WISE Conference
The WISE conference that I attended this weekend was a tremendous experience. It was humbling to be siting next to women who had done so much, spoken out so fearlessly, put up with so much. It was inspiring and uplifting as well, and motivating. There is so much to be done for women's rights.
I will, God willing, be posting over the next few days about the conference, but one thing that sruck me was the breadth of people invited. There were conservatives, even people I might call hyper-conservative, the moderates, the liberals, the progressives, the sufis, the sunnis, the shiis, immigrant Muslims, convert Muslims (from the african american, white american and latino communities), and so on.
One thing became evident to me over the weekend -- there was a lot of tension between these groups. Duh. Right? Everyone knows there is tension between progressives and conservatives, with the former being labeled as lesser Muslims or even apostates by conservatives, and the latter feeling that progressives feed all too easily into Islamophobic stereotypes of them. Everyone knows there is tension between immigrant Muslims and the indigenous Muslim community. Everyone knows that the Sufis are often slighted as not being real Muslims at all, or at least as being a bit flaky and heterodox.

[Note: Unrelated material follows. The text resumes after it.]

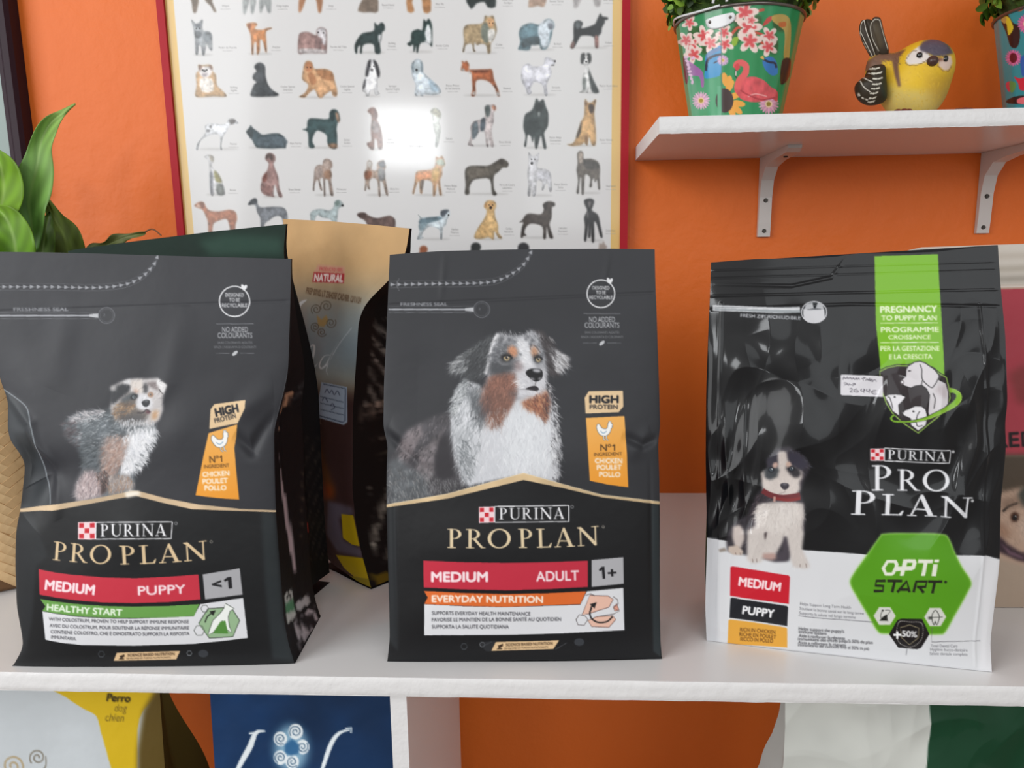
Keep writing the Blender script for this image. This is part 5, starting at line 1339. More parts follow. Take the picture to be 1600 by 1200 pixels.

But I've never felt those tensions quite so palapably as I did in that room. It was clear that the women were not totally comfortable with each other. The most notable was that the conservative women were obviously feeling pressure, censure even. Other discussions made it clear that some groups worried about being marginalized -- progessives, or sufis, or african americans.
It struck me that the Muslim commmunity has put a lot of effort into interfaith dialogue in the past twenty years, maybe we need to start putting a similar effort into intra-faith dialogue.
When the Christians started interfaith dialogue, it meant Baptists sitting down with Methodists. Or Protestants sitting down with Catholics. I think the Muslim community really needs similar dialogue.
It's such a simple and obvious idea, I'm ashamed to admit I haven't thought of it before. Sad thing is, no one else seems to have thought of it either.